Denver's five best BBQ joints
We haven't reached the solstice yet, but we're past Memorial Day -- which means that it's as good as summer. And until Labor Day weekend, we'll be wearing white, using the long hours of daylight to drink on rooftop patios and, of course, eating barbecue until we explode. 

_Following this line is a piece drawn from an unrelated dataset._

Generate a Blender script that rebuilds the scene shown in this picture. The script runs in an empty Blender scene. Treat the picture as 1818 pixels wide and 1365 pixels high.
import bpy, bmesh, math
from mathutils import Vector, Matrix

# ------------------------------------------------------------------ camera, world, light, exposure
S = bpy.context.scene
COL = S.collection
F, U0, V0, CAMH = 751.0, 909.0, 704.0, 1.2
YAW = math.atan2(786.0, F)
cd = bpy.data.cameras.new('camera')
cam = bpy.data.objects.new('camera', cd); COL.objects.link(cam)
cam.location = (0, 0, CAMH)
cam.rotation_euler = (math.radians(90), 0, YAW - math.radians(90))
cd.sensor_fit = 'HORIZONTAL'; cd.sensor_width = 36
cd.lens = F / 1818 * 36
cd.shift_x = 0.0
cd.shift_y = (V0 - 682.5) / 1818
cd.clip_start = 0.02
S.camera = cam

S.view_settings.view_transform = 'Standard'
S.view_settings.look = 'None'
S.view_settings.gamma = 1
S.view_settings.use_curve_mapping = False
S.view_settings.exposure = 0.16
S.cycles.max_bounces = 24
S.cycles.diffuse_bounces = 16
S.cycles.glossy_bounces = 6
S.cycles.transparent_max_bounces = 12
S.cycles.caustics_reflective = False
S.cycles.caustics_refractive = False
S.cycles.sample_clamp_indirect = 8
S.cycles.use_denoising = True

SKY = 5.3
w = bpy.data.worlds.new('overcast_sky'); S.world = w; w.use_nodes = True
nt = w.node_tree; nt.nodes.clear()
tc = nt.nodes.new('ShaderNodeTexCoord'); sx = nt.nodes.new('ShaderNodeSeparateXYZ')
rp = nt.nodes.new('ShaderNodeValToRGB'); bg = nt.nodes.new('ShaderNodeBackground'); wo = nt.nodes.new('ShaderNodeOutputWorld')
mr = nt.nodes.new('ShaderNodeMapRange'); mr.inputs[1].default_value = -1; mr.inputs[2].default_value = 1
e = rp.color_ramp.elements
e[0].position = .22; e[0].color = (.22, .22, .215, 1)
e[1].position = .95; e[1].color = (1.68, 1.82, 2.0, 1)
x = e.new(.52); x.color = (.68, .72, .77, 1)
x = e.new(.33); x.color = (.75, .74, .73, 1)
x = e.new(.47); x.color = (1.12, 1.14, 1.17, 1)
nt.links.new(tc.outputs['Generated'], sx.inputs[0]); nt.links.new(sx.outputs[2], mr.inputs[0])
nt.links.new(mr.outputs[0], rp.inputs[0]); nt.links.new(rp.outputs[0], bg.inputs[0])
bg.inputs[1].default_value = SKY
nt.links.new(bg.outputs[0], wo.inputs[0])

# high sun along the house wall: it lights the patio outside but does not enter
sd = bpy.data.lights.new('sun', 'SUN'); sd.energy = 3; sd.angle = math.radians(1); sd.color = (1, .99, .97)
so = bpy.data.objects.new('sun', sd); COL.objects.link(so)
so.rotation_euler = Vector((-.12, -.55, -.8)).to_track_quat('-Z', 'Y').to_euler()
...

Ryan Dearth Pulled pork at M&D's Cafe.
To kick off our three-month stint of carniverous feasting, we're bringing you Denver's five best BBQ restaurants.
5. Brothers BBQ
Brothers BBQ
Nick and Chris O'Sullivan may hail from England, but they had a long-standing obsession with barbecue before they opened the first Brothers back in 1998. And while this Denver-based chain isn't exactly entrenched in the stylings of a devoted pitmaster, it serves up a consistently good platter of pulled pork, hot links and ribs, doused in sweet-spicy sauce and sided with such bbq staples as potato salad and baked beans that take us right back to 4th of July picnics of yesteryear.
4. Yazoo Barbeque Company
Cassandra Kotnik
Yazoo is flavored by owner Don Hines's training in Memphis, where he worked on barbecue teams twenty years ago. Frustrated by the lack of decent barbecue options in Denver, he opened the original Yazoo on the edge of downtown, at 2150 Broadway. And five years ago, he expanded south into Greenwood Village. At both locations, Hines uses a Memphis-style dry rub on his ribs, pork shoulder and brisket to lock in flavor. "If you're using sauce, it blocks the smoke from getting into the meat," he says. And those meats get cooked over pecan wood: "Too much hickory gets bitter. You get a nice color and sweet smoke with pecan wood." Yazoo landed our Best BBQ Novelty Item award this year, thanks to the bacon-wrapped, jalapeño-swiped chicken breast dubbed the BoB.
3. M&D's Cafe
Ryan Dearth
Ordering the pulled pork in hot sauce at M&D's comes with a warning: "Honey, you had our hot sauce before?" the waitress will ask. "Hot means hot." And so it does, in that slow-burn sort of way that makes eating a challenge as you stare down your plate and convince yourself to take another bite before your head explodes. We like it better mixed with the medium, which produced a flavor combo that's honey-sweet, vinegary....and hot enough. The sauce is Southern-style more than anything else, influenced by the fact that Mack and Daisy Shead are from Texas but ran a BBQ eatery in New York before they moved to Denver and opened M&D's (now operated by their kids). The spot's 'cue is featured on a menu of Southern comfort-food that also includes fried green tomatoes, fried catfish and hot wings.